_Set problem_.
Copy everything in the listing below word for word, apart from any images.

Begin Data lines

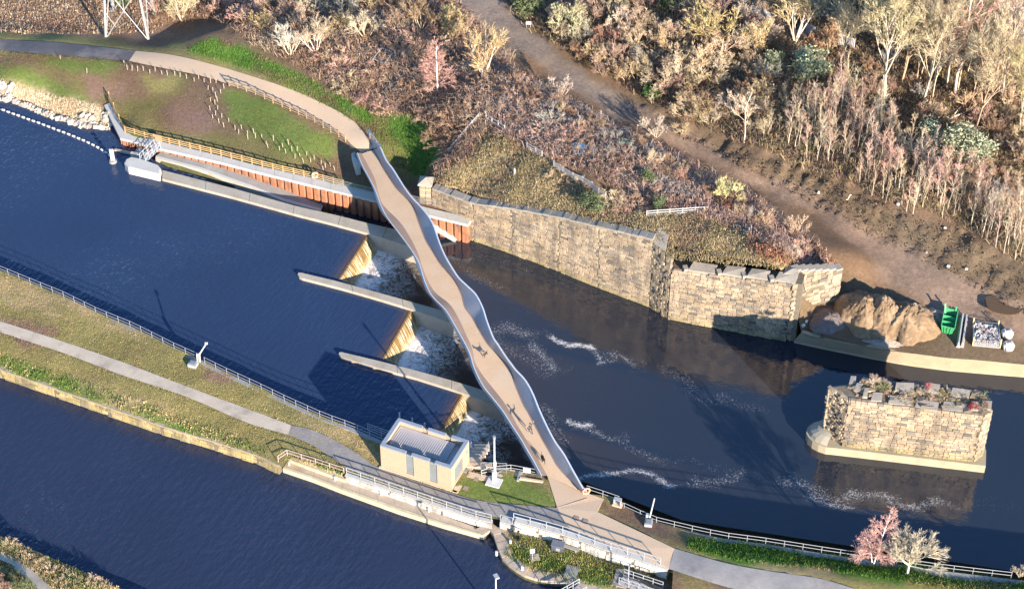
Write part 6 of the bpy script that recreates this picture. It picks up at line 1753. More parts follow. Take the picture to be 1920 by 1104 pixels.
for f in (.33, .66):
    a, b = q[0].lerp(q[3], f), q[1].lerp(q[2], f)
    MB().add([a * .9 + Vector((0, 0, .1)), b * .9 + Vector((0, 0, .1)), b * .95 + Vector((0, 0, 1.35)), a * .95 + Vector((0, 0, 1.35)), a * .9 + (q[3] - q[0]).normalized() * .5 + Vector((0, 0, .1)), b * .9 + (q[3] - q[0]).normalized() * .5 + Vector((0, 0, .1))], [(0, 1, 2, 3), (3, 2, 5, 4), (0, 3, 4), (1, 5, 2)]).build('inner_shelf', m_green, t)
for sgn in (q[0], q[1]):
    MB().beam(sgn * .7 + Vector((0, 0, .6)), sgn * .9 + Vector((0, .5, 2.0)), .18, .18).build('lifting_lug', m_green, t)
for k, (a, b) in enumerate((((1804, 598), (1796, 652)), ((1811, 600), (1803, 652)))):
    a, b = north.at(*a), north.at(*b)
    t = empty('concrete_barrier', a, 0, ['long pale concrete barrier beside the green skip', 'long pale concrete barrier beside the fenced rubble pen'][k], 'barrier')
    d = b - a
    n = Vector((d.y, -d.x, 0)).normalized()
    m = MB(); prof = [(-.26, 0), (-.26, .15), (-.12, .4), (-.10, .95), (.10, .95), (.12, .4), (.26, .15), (.26, 0)]
    m.ribbon([[n * x + Vector((0, 0, z)), d + n * x + Vector((0, 0, z))] for x, z in prof])
    m.add([n * x + Vector((0, 0, z)) for x, z in prof], [tuple(range(8))]).add([d + n * x + Vector((0, 0, z)) for x, z in prof], [tuple(range(7, -1, -1))])
    m.build('barrier_body', m_oldwood if k == 0 else m_concg, t)
    MB().beam(Vector((0, 0, .98)), d + Vector((0, 0, .98)), .14, .06).build('barrier_cap', m_pale_f, t)
pen = [north.at(1824, 609), north.at(1871, 613), north.at(1874, 655), north.at(1823, 650)]
o0 = sum(pen, Vector()) / 4
t = empty('rubble_pen', o0, 0, 'low mesh pen full of grey rubble in the works yard', 'pen')
q = [Vector((p.x - o0.x, p.y - o0.y, 0)) for p in pen]
for i in range(4):
    a, b = q[i], q[(i + 1) % 4]
    m = MB()
    for k in range(1, 12): m.tube([a.lerp(b, k / 12), a.lerp(b, k / 12) + Vector((0, 0, 1.0))], .02, 3, cap=False)
    for z in (.1, .4, .7, 1.0): m.tube([a + Vector((0, 0, z)), b + Vector((0, 0, z))], .02, 3, cap=False)
    m.build('mesh_side', m_galv, t)
    MB().beam(a, a + Vector((0, 0, 1.5)), .14, .14).build('corner_post', mat('yellow_timber', (.66, .55, .27), (.58, .47, .22)), t)
MB().prism([(p.x * .97, p.y * .97) for p in q], -.2, .55).build('rubble_fill', mat('grey_rubble', (.40, .38, .36), (.26, .25, .24), 2.5, .95, .9, .12, 4.), t)
rbm = [block_mesh(100 + i) for i in range(3)]
for k in range(150):
    u, v = RNG.random(2)
    p = q[0].lerp(q[1], u).lerp(q[3].lerp(q[2], u), v) * .93
    s = RNG.uniform(.18, .5)
    o = link('rubble_stone', rbm[k % 3], t, p + Vector((0, 0, .55 + .25 * fbm([p.x], [p.y], 1., 2)[0])), RNG.uniform(0, 6), (s, s * .8, s * .6), (.42, .41, .40) if k % 9 else (.55, .28, .20))
    o.rotation_euler = tuple(RNG.uniform(-.7, .7, 3))
for k, (px, py) in enumerate(((1887, 632), (1889, 655))):
    p = north.at(px, py)
    t = empty('bulk_bag', p, R(8), ['white bulk bag behind the other beside the rubble pen', 'front white bulk bag beside the rubble pen'][k], 'bulk bag')
    bm = bmesh.new(); bmesh.ops.create_cube(bm, size=1.)
    bmesh.ops.bevel(bm, geom=bm.edges[:], offset=.16, segments=3, affect='EDGES')
    for v in bm.verts: v.co = Vector((v.co.x * (1.25 + .2 * math.sin(v.co.z * 3 + 1)), v.co.y * (1.2 + .15 * math.cos(v.co.z * 4)), (v.co.z + .5) * 1.15))
    me = bpy.data.meshes.new('bag_body'); bm.to_mesh(me); bm.free(); me.materials.append(m_white); me.polygons.foreach_set('use_smooth', [True] * len(me.polygons))
    link('bag_body', me, t)
    for sx in (-.4, .4): MB().tube([(sx, -.3, 1.1), (sx, -.1, 1.4), (sx, .2, 1.4), (sx, .35, 1.1)], .04, 5).build('lifting_loop', m_white, t)
pdl = [(1846, 562), (1856, 554), (1885, 552), (1912, 556), (1922, 568), (1914, 585), (1897, 594), (1870, 592), (1852, 584)]
pp = [north.at(*p) for p in pdl]; zq = np.mean([p.z for p in pp]) + .05
m_pud, nt, b = nodes_of('puddle_water'); b.inputs['Base Color'].default_value = (.10, .066, .04, 1); b.inputs['Roughness'].default_value = .08; b.inputs['IOR'].default_value = 1.33
sp = smooth([(p.x, p.y, zq) for p in pp] + [(pp[0].x, pp[0].y, zq)], 30)[:-1]
mb = MB().prism([(p[0], p[1]) for p in sp], zq - .05, zq)
tag(mb.build('puddle', m_pud), 'flat brown puddle in the dirt of the works yard', 'puddle')
# sand heaps
m_sand = mat('builder_sand', (.27, .175, .093), (.185, .122, .068), .9, .95, .9, .15, 2.5, stain=(.36, .25, .15), stscale=.5)
def heap(name, px, py, rx, ry, h, rz, material, label, seed):
    p = north.at(px, py)
    n, r_ = 110, 44
    k, a = np.meshgrid(np.linspace(0, 1, r_ + 1), 2 * np.pi * np.arange(n) / n, indexing='ij')
    wob = 1 + .5 * (fbm(np.cos(a) * 2 + seed * 7, np.sin(a) * 2, 1., 3) - .5)
    x, y = np.cos(a) * rx * k * wob, np.sin(a) * ry * k * wob
    z = h * (1 - k ** 1.25) + h * (.45 * (fbm(x + seed * 31, y, 2.4, 4) - .5) + .16 * (fbm(x + seed * 31, y + 50, .8, 3) - .5) + .14 * (fbm(x, y + 90, .3, 2) - .5)) * (1 - k ** 4)
    # runnels where the load has slid
    z += h * .05 * np.abs(np.sin(a * 9 + 3 * fbm(np.cos(a) * 3, np.sin(a) * 3 + seed, 1., 2))) * k * (1 - k) * 2 - .3 * (k > .999)
    v = np.stack([x * math.cos(rz) - y * math.sin(rz), x * math.sin(rz) + y * math.cos(rz), z], -1).reshape(-1, 3)
    ii = np.arange((r_ + 1) * n).reshape(r_ + 1, n); jj = np.roll(ii, -1, 1)
    f = np.stack([ii[:-1], ii[1:], jj[1:], jj[:-1]], -1).reshape(-1, 4)
    o = link(name, raw_mesh(name, v, f, material), None, p)
    return tag(o, label, 'heap')
heap('sand_heap', 1618, 590, 3.6, 4.6, 3.0, .3, m_sand, 'sloping tan sand heap nearest the abutment', 1)
heap('sand_heap', 1657, 592, 3.6, 4.6, 3.2, .2, m_sand, 'middle tan sand heap in the works yard', 2)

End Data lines

_Response to this task_.
Write part 6 of the bpy script that recreates this picture. It picks up at line 1753. More parts follow. Take the picture to be 1920 by 1104 pixels.
for f in (.33, .66):
    a, b = q[0].lerp(q[3], f), q[1].lerp(q[2], f)
    MB().add([a * .9 + Vector((0, 0, .1)), b * .9 + Vector((0, 0, .1)), b * .95 + Vector((0, 0, 1.35)), a * .95 + Vector((0, 0, 1.35)), a * .9 + (q[3] - q[0]).normalized() * .5 + Vector((0, 0, .1)), b * .9 + (q[3] - q[0]).normalized() * .5 + Vector((0, 0, .1))], [(0, 1, 2, 3), (3, 2, 5, 4), (0, 3, 4), (1, 5, 2)]).build('inner_shelf', m_green, t)
for sgn in (q[0], q[1]):
    MB().beam(sgn * .7 + Vector((0, 0, .6)), sgn * .9 + Vector((0, .5, 2.0)), .18, .18).build('lifting_lug', m_green, t)
for k, (a, b) in enumerate((((1804, 598), (1796, 652)), ((1811, 600), (1803, 652)))):
    a, b = north.at(*a), north.at(*b)
    t = empty('concrete_barrier', a, 0, ['long pale concrete barrier beside the green skip', 'long pale concrete barrier beside the fenced rubble pen'][k], 'barrier')
    d = b - a
    n = Vector((d.y, -d.x, 0)).normalized()
    m = MB(); prof = [(-.26, 0), (-.26, .15), (-.12, .4), (-.10, .95), (.10, .95), (.12, .4), (.26, .15), (.26, 0)]
    m.ribbon([[n * x + Vector((0, 0, z)), d + n * x + Vector((0, 0, z))] for x, z in prof])
    m.add([n * x + Vector((0, 0, z)) for x, z in prof], [tuple(range(8))]).add([d + n * x + Vector((0, 0, z)) for x, z in prof], [tuple(range(7, -1, -1))])
    m.build('barrier_body', m_oldwood if k == 0 else m_concg, t)
    MB().beam(Vector((0, 0, .98)), d + Vector((0, 0, .98)), .14, .06).build('barrier_cap', m_pale_f, t)
pen = [north.at(1824, 609), north.at(1871, 613), north.at(1874, 655), north.at(1823, 650)]
o0 = sum(pen, Vector()) / 4
t = empty('rubble_pen', o0, 0, 'low mesh pen full of grey rubble in the works yard', 'pen')
q = [Vector((p.x - o0.x, p.y - o0.y, 0)) for p in pen]
for i in range(4):
    a, b = q[i], q[(i + 1) % 4]
    m = MB()
    for k in range(1, 12): m.tube([a.lerp(b, k / 12), a.lerp(b, k / 12) + Vector((0, 0, 1.0))], .02, 3, cap=False)
    for z in (.1, .4, .7, 1.0): m.tube([a + Vector((0, 0, z)), b + Vector((0, 0, z))], .02, 3, cap=False)
    m.build('mesh_side', m_galv, t)
    MB().beam(a, a + Vector((0, 0, 1.5)), .14, .14).build('corner_post', mat('yellow_timber', (.66, .55, .27), (.58, .47, .22)), t)
MB().prism([(p.x * .97, p.y * .97) for p in q], -.2, .55).build('rubble_fill', mat('grey_rubble', (.40, .38, .36), (.26, .25, .24), 2.5, .95, .9, .12, 4.), t)
rbm = [block_mesh(100 + i) for i in range(3)]
for k in range(150):
    u, v = RNG.random(2)
    p = q[0].lerp(q[1], u).lerp(q[3].lerp(q[2], u), v) * .93
    s = RNG.uniform(.18, .5)
    o = link('rubble_stone', rbm[k % 3], t, p + Vector((0, 0, .55 + .25 * fbm([p.x], [p.y], 1., 2)[0])), RNG.uniform(0, 6), (s, s * .8, s * .6), (.42, .41, .40) if k % 9 else (.55, .28, .20))
    o.rotation_euler = tuple(RNG.uniform(-.7, .7, 3))
for k, (px, py) in enumerate(((1887, 632), (1889, 655))):
    p = north.at(px, py)
    t = empty('bulk_bag', p, R(8), ['white bulk bag behind the other beside the rubble pen', 'front white bulk bag beside the rubble pen'][k], 'bulk bag')
    bm = bmesh.new(); bmesh.ops.create_cube(bm, size=1.)
    bmesh.ops.bevel(bm, geom=bm.edges[:], offset=.16, segments=3, affect='EDGES')
    for v in bm.verts: v.co = Vector((v.co.x * (1.25 + .2 * math.sin(v.co.z * 3 + 1)), v.co.y * (1.2 + .15 * math.cos(v.co.z * 4)), (v.co.z + .5) * 1.15))
    me = bpy.data.meshes.new('bag_body'); bm.to_mesh(me); bm.free(); me.materials.append(m_white); me.polygons.foreach_set('use_smooth', [True] * len(me.polygons))
    link('bag_body', me, t)
    for sx in (-.4, .4): MB().tube([(sx, -.3, 1.1), (sx, -.1, 1.4), (sx, .2, 1.4), (sx, .35, 1.1)], .04, 5).build('lifting_loop', m_white, t)
pdl = [(1846, 562), (1856, 554), (1885, 552), (1912, 556), (1922, 568), (1914, 585), (1897, 594), (1870, 592), (1852, 584)]
pp = [north.at(*p) for p in pdl]; zq = np.mean([p.z for p in pp]) + .05
m_pud, nt, b = nodes_of('puddle_water'); b.inputs['Base Color'].default_value = (.10, .066, .04, 1); b.inputs['Roughness'].default_value = .08; b.inputs['IOR'].default_value = 1.33
sp = smooth([(p.x, p.y, zq) for p in pp] + [(pp[0].x, pp[0].y, zq)], 30)[:-1]
mb = MB().prism([(p[0], p[1]) for p in sp], zq - .05, zq)
tag(mb.build('puddle', m_pud), 'flat brown puddle in the dirt of the works yard', 'puddle')
# sand heaps
m_sand = mat('builder_sand', (.27, .175, .093), (.185, .122, .068), .9, .95, .9, .15, 2.5, stain=(.36, .25, .15), stscale=.5)
def heap(name, px, py, rx, ry, h, rz, material, label, seed):
    p = north.at(px, py)
    n, r_ = 110, 44
    k, a = np.meshgrid(np.linspace(0, 1, r_ + 1), 2 * np.pi * np.arange(n) / n, indexing='ij')
    wob = 1 + .5 * (fbm(np.cos(a) * 2 + seed * 7, np.sin(a) * 2, 1., 3) - .5)
    x, y = np.cos(a) * rx * k * wob, np.sin(a) * ry * k * wob
    z = h * (1 - k ** 1.25) + h * (.45 * (fbm(x + seed * 31, y, 2.4, 4) - .5) + .16 * (fbm(x + seed * 31, y + 50, .8, 3) - .5) + .14 * (fbm(x, y + 90, .3, 2) - .5)) * (1 - k ** 4)
    # runnels where the load has slid
    z += h * .05 * np.abs(np.sin(a * 9 + 3 * fbm(np.cos(a) * 3, np.sin(a) * 3 + seed, 1., 2))) * k * (1 - k) * 2 - .3 * (k > .999)
    v = np.stack([x * math.cos(rz) - y * math.sin(rz), x * math.sin(rz) + y * math.cos(rz), z], -1).reshape(-1, 3)
    ii = np.arange((r_ + 1) * n).reshape(r_ + 1, n); jj = np.roll(ii, -1, 1)
    f = np.stack([ii[:-1], ii[1:], jj[1:], jj[:-1]], -1).reshape(-1, 4)
    o = link(name, raw_mesh(name, v, f, material), None, p)
    return tag(o, label, 'heap')
heap('sand_heap', 1618, 590, 3.6, 4.6, 3.0, .3, m_sand, 'sloping tan sand heap nearest the abutment', 1)
heap('sand_heap', 1657, 592, 3.6, 4.6, 3.2, .2, m_sand, 'middle tan sand heap in the works yard', 2)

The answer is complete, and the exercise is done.